ROGER KIMBALL: Recounts Needed to Settle Dominion’s Role, and the Election.

It turns out that your opinion about Dominion Voting Systems depends not only on who you are but when you are asked.

If you zip way back to December 2019, then, if you are Democratic Senators Elizabeth Warren, Ron Wyden, or Amy Klobuchar, you are very worried about their security.

Back then, these high-minded public servants wrote letters warning that these widely used voting systems were “prone to security problems.” “We are particularly concerned,” they wrote, that “voting machines and other election administration equipment, ‘have long skimped on security in favor of convenience.’”
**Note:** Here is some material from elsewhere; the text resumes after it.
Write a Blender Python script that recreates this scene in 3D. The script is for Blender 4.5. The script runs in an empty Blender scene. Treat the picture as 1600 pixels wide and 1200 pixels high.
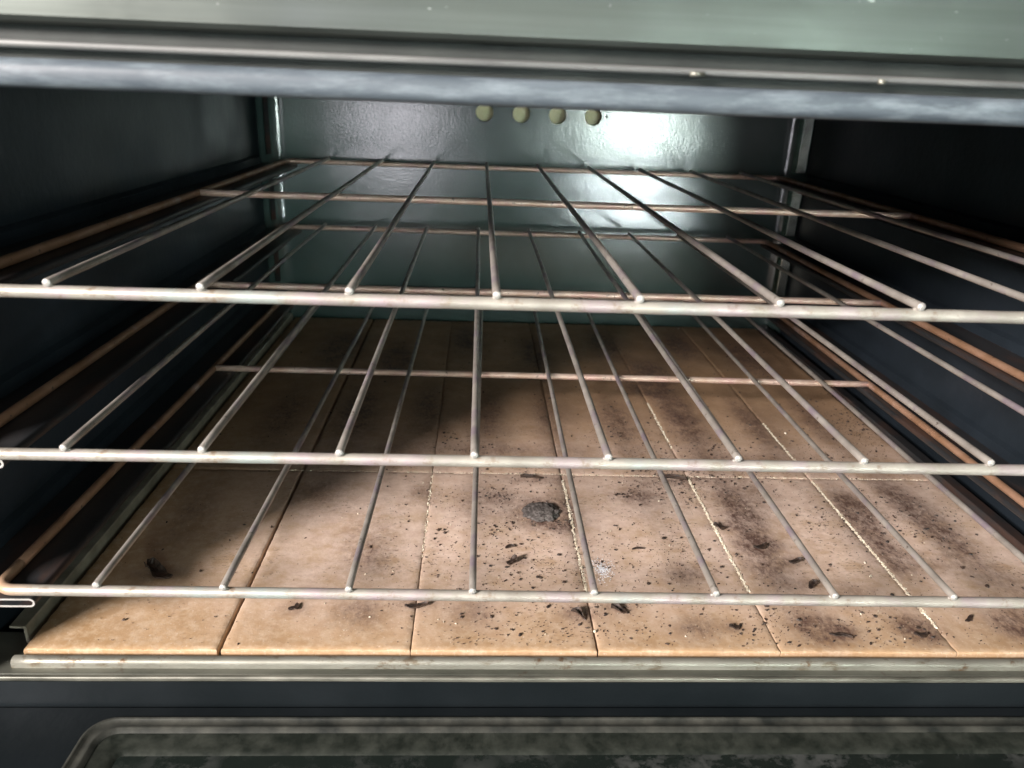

That was in December of last year—the good old days when NBC, for example, warned about “Chinese parts” and “hidden ownership” of the machines. . . .

“Chinese manufacturers,” they noted, “can be forced to cooperate with requests from Chinese intelligence officials to share any information about the technology and therefore pose a risk for U.S. companies,” not to mention “the concern of machines shipped with undetected vulnerabilities or backdoors that could allow tampering.”

As I say, that was a year ago.

Today, post-Nov. 3, 2020, you don’t hear the Democrats worrying out loud about the security of the machines that counted (not to say manufactured) the votes that led to Joe Biden’s apparent victory.

On the contrary, to raise questions now about Dominion Voting Systems and the software that powers them, as Sidney Powell, Lin Wood, and others have done, is to obstruct “democracy” and promulgate “conspiracy theories.”

Zip back to 2006, and you find CNN running stories about how vulnerable electronic voting systems are to interference and hacking. Back then, the watchword was “Democracy for sale.”

Honestly, our whole voting system needs an overhaul. If we ran systems with the integrity of those we impose on nations we’ve conquered — photo ID, purple fingers, votes counted openly at each voting location, etc. — there wouldn’t be any concern with fraud. That we don’t do that at home tells you a lot about the political class’s priorities.

And it doesn’t help that the press is more interested in maintaining and policing narratives — even when they shift 180 degrees overnight — than in reporting facts.